STATED EXERCISE:
Select the lines that contain "part" and copy each of them.

===

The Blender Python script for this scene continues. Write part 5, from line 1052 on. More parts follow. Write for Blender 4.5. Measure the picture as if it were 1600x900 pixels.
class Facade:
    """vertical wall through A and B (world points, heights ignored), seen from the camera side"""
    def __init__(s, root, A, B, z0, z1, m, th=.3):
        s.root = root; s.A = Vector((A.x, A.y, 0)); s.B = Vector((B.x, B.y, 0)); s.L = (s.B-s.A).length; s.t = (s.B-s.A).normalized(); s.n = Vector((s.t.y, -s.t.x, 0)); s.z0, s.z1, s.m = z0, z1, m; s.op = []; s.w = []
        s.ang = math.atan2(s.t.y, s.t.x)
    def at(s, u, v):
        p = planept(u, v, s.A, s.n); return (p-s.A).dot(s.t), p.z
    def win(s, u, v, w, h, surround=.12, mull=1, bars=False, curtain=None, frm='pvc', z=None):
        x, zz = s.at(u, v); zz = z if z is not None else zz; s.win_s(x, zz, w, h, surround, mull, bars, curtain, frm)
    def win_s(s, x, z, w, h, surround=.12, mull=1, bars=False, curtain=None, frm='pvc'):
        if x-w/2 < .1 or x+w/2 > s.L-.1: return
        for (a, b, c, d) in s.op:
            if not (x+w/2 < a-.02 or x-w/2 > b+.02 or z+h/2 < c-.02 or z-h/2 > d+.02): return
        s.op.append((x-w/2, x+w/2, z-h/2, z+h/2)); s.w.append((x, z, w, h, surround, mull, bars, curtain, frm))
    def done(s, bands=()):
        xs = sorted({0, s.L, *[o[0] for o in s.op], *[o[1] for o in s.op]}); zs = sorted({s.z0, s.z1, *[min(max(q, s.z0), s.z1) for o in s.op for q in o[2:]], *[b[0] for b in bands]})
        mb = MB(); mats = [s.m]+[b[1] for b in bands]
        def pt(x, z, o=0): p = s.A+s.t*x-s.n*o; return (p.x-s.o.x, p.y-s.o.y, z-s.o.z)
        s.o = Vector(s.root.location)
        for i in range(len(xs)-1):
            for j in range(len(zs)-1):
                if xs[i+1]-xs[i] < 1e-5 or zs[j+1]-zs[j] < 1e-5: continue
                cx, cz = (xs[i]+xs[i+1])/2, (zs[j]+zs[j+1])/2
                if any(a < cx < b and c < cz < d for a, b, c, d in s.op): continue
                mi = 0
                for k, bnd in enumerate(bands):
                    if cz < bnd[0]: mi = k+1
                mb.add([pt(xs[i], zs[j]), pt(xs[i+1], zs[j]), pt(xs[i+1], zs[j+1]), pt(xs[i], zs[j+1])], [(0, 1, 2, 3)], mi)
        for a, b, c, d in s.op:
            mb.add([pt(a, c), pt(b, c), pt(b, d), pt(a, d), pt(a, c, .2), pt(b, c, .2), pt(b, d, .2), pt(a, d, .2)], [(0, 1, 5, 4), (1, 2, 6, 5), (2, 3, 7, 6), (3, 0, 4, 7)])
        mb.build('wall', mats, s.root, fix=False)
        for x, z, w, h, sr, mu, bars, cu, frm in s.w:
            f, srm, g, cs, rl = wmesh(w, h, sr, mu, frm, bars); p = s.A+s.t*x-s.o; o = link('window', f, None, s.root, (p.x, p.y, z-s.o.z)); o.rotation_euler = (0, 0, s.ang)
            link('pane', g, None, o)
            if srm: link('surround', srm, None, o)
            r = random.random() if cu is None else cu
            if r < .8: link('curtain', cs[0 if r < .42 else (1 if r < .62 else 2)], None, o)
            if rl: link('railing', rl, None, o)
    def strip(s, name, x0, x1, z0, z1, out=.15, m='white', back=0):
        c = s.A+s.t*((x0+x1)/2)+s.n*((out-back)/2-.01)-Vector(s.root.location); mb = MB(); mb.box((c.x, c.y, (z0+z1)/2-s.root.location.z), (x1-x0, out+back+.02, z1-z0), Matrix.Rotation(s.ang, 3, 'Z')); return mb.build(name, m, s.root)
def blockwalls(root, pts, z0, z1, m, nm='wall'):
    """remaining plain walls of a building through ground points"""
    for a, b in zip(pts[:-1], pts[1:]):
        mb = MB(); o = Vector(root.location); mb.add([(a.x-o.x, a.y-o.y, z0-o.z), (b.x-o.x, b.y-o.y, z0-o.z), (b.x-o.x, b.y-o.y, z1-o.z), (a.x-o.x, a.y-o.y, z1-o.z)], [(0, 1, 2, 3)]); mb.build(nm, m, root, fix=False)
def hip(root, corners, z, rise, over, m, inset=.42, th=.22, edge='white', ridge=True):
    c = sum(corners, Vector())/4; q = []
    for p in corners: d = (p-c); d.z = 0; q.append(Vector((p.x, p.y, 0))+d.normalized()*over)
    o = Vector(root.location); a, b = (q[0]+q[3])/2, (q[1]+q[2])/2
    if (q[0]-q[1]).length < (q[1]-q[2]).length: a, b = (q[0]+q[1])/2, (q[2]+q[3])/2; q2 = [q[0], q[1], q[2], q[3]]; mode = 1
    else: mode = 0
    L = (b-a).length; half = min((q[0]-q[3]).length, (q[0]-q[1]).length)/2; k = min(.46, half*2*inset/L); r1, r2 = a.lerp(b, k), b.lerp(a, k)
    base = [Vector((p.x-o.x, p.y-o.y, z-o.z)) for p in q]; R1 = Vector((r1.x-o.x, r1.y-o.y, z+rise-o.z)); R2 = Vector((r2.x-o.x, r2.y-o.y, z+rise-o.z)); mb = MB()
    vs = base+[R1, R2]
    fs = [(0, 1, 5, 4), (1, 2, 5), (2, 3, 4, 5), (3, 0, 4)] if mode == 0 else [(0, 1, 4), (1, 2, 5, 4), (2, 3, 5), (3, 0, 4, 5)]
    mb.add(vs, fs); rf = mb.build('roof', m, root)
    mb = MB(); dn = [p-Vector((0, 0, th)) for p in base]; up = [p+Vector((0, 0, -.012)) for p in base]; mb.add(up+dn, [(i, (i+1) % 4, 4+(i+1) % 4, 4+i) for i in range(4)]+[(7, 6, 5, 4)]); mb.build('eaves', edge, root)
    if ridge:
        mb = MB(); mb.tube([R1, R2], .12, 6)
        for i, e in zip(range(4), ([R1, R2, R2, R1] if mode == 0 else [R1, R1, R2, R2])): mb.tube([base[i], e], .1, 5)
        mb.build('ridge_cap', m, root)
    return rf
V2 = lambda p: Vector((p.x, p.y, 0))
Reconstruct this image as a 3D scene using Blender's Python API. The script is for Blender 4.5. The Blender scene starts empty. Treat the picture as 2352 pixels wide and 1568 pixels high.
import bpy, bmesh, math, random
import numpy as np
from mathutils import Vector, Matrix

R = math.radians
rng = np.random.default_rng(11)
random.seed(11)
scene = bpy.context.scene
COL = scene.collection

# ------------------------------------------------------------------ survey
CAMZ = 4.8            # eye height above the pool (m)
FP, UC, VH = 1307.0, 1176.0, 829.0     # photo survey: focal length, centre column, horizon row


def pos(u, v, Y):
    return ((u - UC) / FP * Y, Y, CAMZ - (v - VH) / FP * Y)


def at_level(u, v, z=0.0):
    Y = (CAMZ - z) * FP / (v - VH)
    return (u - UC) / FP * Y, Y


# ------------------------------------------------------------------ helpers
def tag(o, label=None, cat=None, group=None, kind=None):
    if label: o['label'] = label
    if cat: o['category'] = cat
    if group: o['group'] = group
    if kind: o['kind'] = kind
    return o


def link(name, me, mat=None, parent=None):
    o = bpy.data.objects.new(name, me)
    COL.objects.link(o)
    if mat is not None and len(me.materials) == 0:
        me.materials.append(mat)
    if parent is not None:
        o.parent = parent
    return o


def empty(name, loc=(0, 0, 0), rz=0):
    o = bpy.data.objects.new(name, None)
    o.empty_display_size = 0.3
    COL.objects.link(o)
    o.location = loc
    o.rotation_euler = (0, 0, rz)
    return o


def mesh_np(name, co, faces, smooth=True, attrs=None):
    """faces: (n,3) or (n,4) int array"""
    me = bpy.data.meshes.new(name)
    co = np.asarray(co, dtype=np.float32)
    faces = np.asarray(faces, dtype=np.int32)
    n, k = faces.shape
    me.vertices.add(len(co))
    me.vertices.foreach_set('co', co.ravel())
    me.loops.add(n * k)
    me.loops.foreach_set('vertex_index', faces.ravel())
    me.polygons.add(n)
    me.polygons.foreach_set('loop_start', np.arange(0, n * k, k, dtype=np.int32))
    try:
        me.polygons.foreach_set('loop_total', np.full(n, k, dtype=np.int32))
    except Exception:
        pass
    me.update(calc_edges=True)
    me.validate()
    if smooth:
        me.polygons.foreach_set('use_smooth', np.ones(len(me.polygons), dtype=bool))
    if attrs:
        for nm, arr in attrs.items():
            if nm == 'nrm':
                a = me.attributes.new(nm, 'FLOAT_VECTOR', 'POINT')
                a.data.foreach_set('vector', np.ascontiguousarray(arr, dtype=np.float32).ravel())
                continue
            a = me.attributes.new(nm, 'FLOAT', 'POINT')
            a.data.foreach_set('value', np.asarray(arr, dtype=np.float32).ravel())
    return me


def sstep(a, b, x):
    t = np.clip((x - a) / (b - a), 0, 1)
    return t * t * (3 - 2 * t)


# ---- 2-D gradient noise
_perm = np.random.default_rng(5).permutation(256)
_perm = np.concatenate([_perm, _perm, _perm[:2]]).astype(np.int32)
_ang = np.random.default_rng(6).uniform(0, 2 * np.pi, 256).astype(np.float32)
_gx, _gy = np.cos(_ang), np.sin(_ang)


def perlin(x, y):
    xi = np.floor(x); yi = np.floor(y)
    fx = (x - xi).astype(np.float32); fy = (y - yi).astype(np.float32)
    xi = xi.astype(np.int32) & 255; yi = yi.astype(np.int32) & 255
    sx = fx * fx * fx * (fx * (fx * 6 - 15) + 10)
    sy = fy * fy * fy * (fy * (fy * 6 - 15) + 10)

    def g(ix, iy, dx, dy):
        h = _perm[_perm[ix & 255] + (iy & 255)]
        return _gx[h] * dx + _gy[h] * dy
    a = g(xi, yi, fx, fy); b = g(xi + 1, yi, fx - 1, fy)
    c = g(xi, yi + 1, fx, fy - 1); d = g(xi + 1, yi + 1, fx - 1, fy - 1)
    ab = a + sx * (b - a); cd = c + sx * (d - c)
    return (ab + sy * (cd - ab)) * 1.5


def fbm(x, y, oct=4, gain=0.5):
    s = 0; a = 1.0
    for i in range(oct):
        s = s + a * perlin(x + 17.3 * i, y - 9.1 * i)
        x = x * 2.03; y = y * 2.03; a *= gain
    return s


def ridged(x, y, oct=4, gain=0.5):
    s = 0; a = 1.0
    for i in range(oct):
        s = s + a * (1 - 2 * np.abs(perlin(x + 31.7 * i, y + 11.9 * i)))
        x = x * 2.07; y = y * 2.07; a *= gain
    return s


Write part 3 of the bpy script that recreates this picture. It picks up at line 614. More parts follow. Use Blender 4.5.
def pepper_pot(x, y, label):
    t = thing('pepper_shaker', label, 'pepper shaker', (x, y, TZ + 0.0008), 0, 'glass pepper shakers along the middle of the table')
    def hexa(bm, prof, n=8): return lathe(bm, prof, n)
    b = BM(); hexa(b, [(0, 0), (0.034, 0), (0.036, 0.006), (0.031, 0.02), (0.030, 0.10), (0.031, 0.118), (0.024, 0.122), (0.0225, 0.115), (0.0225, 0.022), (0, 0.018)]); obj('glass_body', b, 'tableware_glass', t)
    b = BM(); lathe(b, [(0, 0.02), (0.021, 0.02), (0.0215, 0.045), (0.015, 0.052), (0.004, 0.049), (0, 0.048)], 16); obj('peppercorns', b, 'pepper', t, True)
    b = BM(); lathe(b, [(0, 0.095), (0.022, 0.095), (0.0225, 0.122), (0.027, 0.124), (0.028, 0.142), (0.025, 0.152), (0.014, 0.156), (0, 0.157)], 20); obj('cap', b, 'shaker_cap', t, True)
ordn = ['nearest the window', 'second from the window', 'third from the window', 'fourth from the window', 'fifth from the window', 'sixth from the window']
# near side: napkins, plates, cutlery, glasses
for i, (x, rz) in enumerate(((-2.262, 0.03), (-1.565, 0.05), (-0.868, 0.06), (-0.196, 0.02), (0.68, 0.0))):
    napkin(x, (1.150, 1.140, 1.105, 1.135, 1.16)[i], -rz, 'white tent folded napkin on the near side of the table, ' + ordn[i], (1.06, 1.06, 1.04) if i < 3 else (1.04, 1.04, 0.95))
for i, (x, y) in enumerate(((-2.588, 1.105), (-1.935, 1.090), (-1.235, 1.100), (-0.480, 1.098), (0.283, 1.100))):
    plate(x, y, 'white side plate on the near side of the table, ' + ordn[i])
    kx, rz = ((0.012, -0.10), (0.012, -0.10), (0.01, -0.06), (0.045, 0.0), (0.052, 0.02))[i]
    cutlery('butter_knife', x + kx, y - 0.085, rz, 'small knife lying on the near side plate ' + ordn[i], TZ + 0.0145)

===

ANSWER TO THE PROBLEM:
The Blender Python script for this scene continues. Write part 5, from line 1052 on. More parts follow. Write for Blender 4.5. Measure the picture as if it were 1600x900 pixels.
Write part 3 of the bpy script that recreates this picture. It picks up at line 614. More parts follow. Use Blender 4.5.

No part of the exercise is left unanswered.